I don't think that I've ever made any rash promises to change my life style just because a New Year has dawned.
There is the opportunity to think about what I make and move my work in different directions though. All the applications are out there somewhere for ceramic markets and fairs, but right now there is nothing pressing. We are in a state of hibernation, no deadlines, nothing booked, no orders for more of the same, so it should be easy to make work that moves on from what has been seen before.
Except that when confronted with a clean, clear, empty bench, some nicely wedged clay waiting for the first finger marks, the ideas that I thought I had have all deserted me. It's very tempting to keep safe, making the pots you know sell well. Green pots for instance out sell brown or red, vases always disappear and there is a steady flow of requests for more. Visitors at craft fairs have pretty conservative tastes and look for what they thought they saw you had before, even if it was five years ago.
" Do you have any of those vases you make"?

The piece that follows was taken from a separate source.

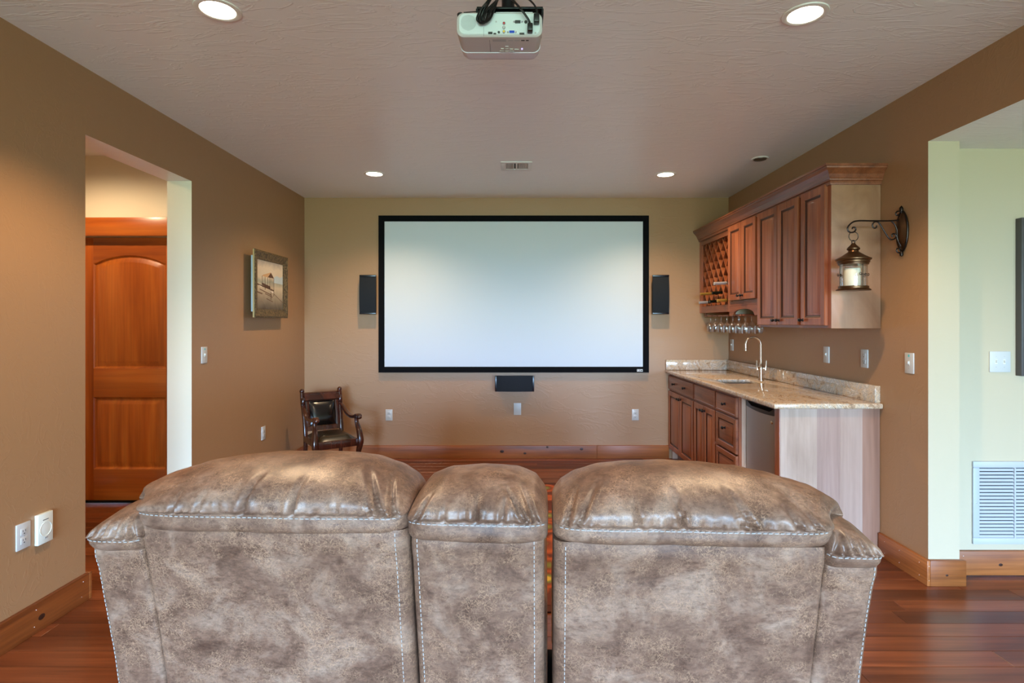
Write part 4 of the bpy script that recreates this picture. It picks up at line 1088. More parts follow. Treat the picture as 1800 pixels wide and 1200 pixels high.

It's easy to become trapped, I could probably make beakers blind fold, except that's not what it's all about and definitely not what I set out to achieve.
I'm not good at revolution. I work in a slow deliberate kind of evolution. Doing things that sort of worked before, held promise, but push it a little further. It may be a new form, but when I think about it, I've probably done it before because whatever I make has my handwriting all over it.


I've started to use slip more and more over the last year, the pots I used to make were very plain. I was quite happy with the naked, textured clay and the marks left by the fire. Forty years as a designer  has made me design my pots, never having trained as a production potter, I lack the brush skills and slick repetitive approach to painting grassy leaf motifs that seems endemic in British studio pottery. So I flick and speckle, splosh and daub black and white slip onto my designer, cheese hard clay. Wiping with a finger, scratching with a worn, old wire brush, poking with a bit of wood. Leave it for an hour or so and take a fresh look, flick a bit more. It makes a glorious mess, the floor, the walls, the bench, but this is about as free as my control freak nature allows. Examine small areas of the vessel surface and it looks exciting and full of promise, but try to repeat it and it's doomed to failure. The wet slip has an unctuous depth and lively surface, but leave it a couple of days and as the pots dry out all that changes and a grey monochromatic, flat look is left. It will take a glaze coat and a spell in the wood kiln to release all the promise, but all that is in the future and right now I need to make more to fill the kiln. My small New Years revolution is arrested until the kiln has been fired and opened, the new work viewed and evaluated so the next mini revolution can take flight.